My Reaction to the sign

I must admit that if I saw this on the side of a bus I would smile and have warm feelings because I would feel represented and I would know I’m not alone in my views. Also it questions one of the fundamental problems many have with Christianity. It is this assumption that one must believe in a god in order to be a good person. Furthermore, I’ve heard Christians on several occasions say that even if you do charity and good deeds all your life, you’re still going to hell if you don’t believe in their god. That theme always leads me to ask: “is it better to do good because it’s the right thing to do or because you think that if you don’t you will burn for eternity?” In fact you can make the argument that allowing for forgiveness for the worst of human crimes grants enables sinners.

Is the Sign attacking God/Christmas?

Unlike the Olympia, Washington sign, instead of making one sided all or nothing statements, this one asks a question and makes a suggestion. The sign is much more encouraging contemplation and debate than attacking a cherished symbol. Also the images in the signs have no overt symbols. For some reason that I can’t discern, however, the version of the sign that goes inside the bus has a Jamaican looking guy in dreadlocks wearing a Santa suit and shrugging. Definitely a more innocuous sign but still I have to ask, why have a Christmas themed sign at all? For me the one reason might come with the understanding of a former Christian Atheist’s four stage understanding of Christmas.

Stage 1: As a child Christmas is about Santa and Presents.
Stage 2: As the child grows older he/she is taught that Christmas is really about the celebration of the Birth of Jesus.
Stage 3: As an adult Atheist the person no longer believes in the Christian mythology and may feel like a hypocrite for celebrating Christmas.
Stage 4: The person uncovers the many layers of history behind the Winter Solstice and Winter Seasonal celebrations that pre-date Christianity and understands that most of the traditions existed outside of Christianity. Therefore the Christians don’t own Christmas and all the trappings so one is free to celebrate all they want (Yuletide, Solstice etc). We can also enjoy the Christian mythology that is part of our personal history even if we no longer practice the religion it is based on.

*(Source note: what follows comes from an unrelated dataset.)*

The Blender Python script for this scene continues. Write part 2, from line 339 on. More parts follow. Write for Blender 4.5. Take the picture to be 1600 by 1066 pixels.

This campaign is partly to reach out to our fellow atheist stuck in Stage three. The sign provides the website address http://www.whybelieveinagod.org/ that is full of information about the origins of the Christmas holiday. The website also provides a very concise definition of what a humanist is and what they are about.
Among the active people who found the sign offensive most chose to either complain or create a sign of their own. Many complained to the DC metro system who chose to take payment in return for displaying the signs. One of the response signs answer to the “why believe” question was “because he created you and he loves you.” Now it’s really hard for a non-believer to not add “and you will burn forever if you don’t” but I feel providing a counter sign is the most American way to respond. If someone is out in the world putting out a message you don’t like or believe is dangerous, you have the right to go out and counter that message. Clearly there is a lot more to cover about perceptions of atheists and free speech but I think I’ll try to tackle that in the last section of this series. The D.C. bus system is much more on the right track with its intended goals. It doesn’t spout absolutes but rather encourages discourse and thought. It’s not intended to take Christmas away from Christians but more to reach out to those who have left religion for good reasons and to educate and expand knowledge about the winter holidays. It lets the Atheists/Agnostics etc. know that they are not alone and it offers and alternative to the people on the fence who may feel isolated for even questioning long held beliefs. It may also be a way to gather the non-religious community so we can better exercise our power in politics on issues that are important to us and that has never been about taking away religion from people but protecting the rights of all Americans with regards to religion.